Há um acordo tácito entre os grandes estudiosos de nossa literatura em classificar o livro como parte do nosso “pré-modernismo.” Como se o nosso modernismo tivesse começado na semana de 22. Seria isso correto?Não sou um teórico da literatura, sou apenas um leitor, mas considero um equívoco teórico colocar o autor de “O Triste fim Policarpo Quaresma” na condição pré-moderna. Por quê? Simples. Havia na busca do moderno de 22, o nacionalismo em suas múltiplas facetas. A volta às origens, através da valorização dos indígenas e da língua falada pelo seu povo, era tema de debates acalorados nessa época. Esse mesmo nacionalismo foi empregado em duas formas distintas.
De um lado, a crítica, alinhada à esquerda política que denunciava a realidade que culminou na fundação do Partido comunista. E aqui cabe um esclarecimento. Os anseios do autor não escondiam seus vínculos libertários, e em 1918 publicou no semanário ABC seu manifesto Maximalista de apoio à Revolução Russa, que a tantos contagiava. Portanto, considerado por esse viés, Lima Barreto estava à frente do seu tempo. Se o modernismo é um produto de uma crise, Lima Barreto sempre fez da literatura, quer concordemos com suas posições políticas ou não, uma arma bastante poderosa a favor do país e dos menos privilegiados.

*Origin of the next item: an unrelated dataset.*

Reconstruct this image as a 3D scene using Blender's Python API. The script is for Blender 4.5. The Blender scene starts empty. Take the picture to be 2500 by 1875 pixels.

A outra forma que esse nacionalismo se assumiu foi através do ufanismo exagerada do integralismo de Plínio Salgado identificado com o fascismo, e os seus verde-amarelistas.
Outro ponto que chama à atenção no romance o que para mim referenda a modernidade de Lima Barreto em seu livro “Triste fim de Policarpo Quaresma” é o diálogo que o Major Quaresma estabelece com a nossa tradição intelectual e suas várias tendências construídas no século XIX. Policarpo convida o leitor a refletir sobre os aspectos fundamentais da cultura brasileira, particularmente no que se refere à construção de uma identidade nacional.
E, cito apenas um exemplo, um dos momentos mais interessantes, que foi o encontro da figura do compositor de modinhas afamado nos subúrbios com Policarpo Quaresma. Um encontro a princípio incompatível, entre um homem estudioso, de posição respeitável, invejado pelo seu saber e Ricardo Coração dos Outros, um seresteiro dos subúrbios, um malandro com seu violão de baixo dos braços, carregando o preconceito alheio. Esse personagem era antes de tudo apenas um “tocador de violão” dando aulas ao intelectual Policarpo Quaresma. E com um detalhe importante: dois personagens que se unem em torno de um instrumento musical. Um encontro que gera muita controvérsia na vizinhança, mas que se transforma em uma amizade sólida. Sua única amizade sincera nessa trágica história.
Quaresma encontra em Ricardo Coração dos Outros o artista capaz de difundir a genuína expressão nacional através de sua música, a modinha acompanhada ao violão, ou seja, um apoio artístico e instrumental para a divulgação da poesia nacional. Ricardo Coração dos Outros, por sua vez, encontra o apoio de um respeitável intelectual para fortalecer a sua carreira.
Esse encontro é significativo, pois sugere a convivência entre cultura popular e cultura erudita historicamente “separadas”, mas que se aproximam nos textos de Lima Barreto, o que sem dúvida alguma é uma das bandeiras do nosso modernismo.
Não pretendo com essa resenha esgotar esse assunto. Mas gostaria de lançar uma provocação aos leitores do blog, sobre essa chamada “pré- modernidade” do romance “Triste Fim de Policarpo Quaresma”, do grande Lima Barreto, que para mim não tinha nada de pré. Mas de modernismo com “M” maiúsculo.
Recomendo e muito a leitura desse autor que já foi traduzido em diversas línguas e que agora ganha uma edição luxuosa e bilíngue da Cidade Nova Editora. Um clássico da literatura brasileira que merece um lugar em sua estante.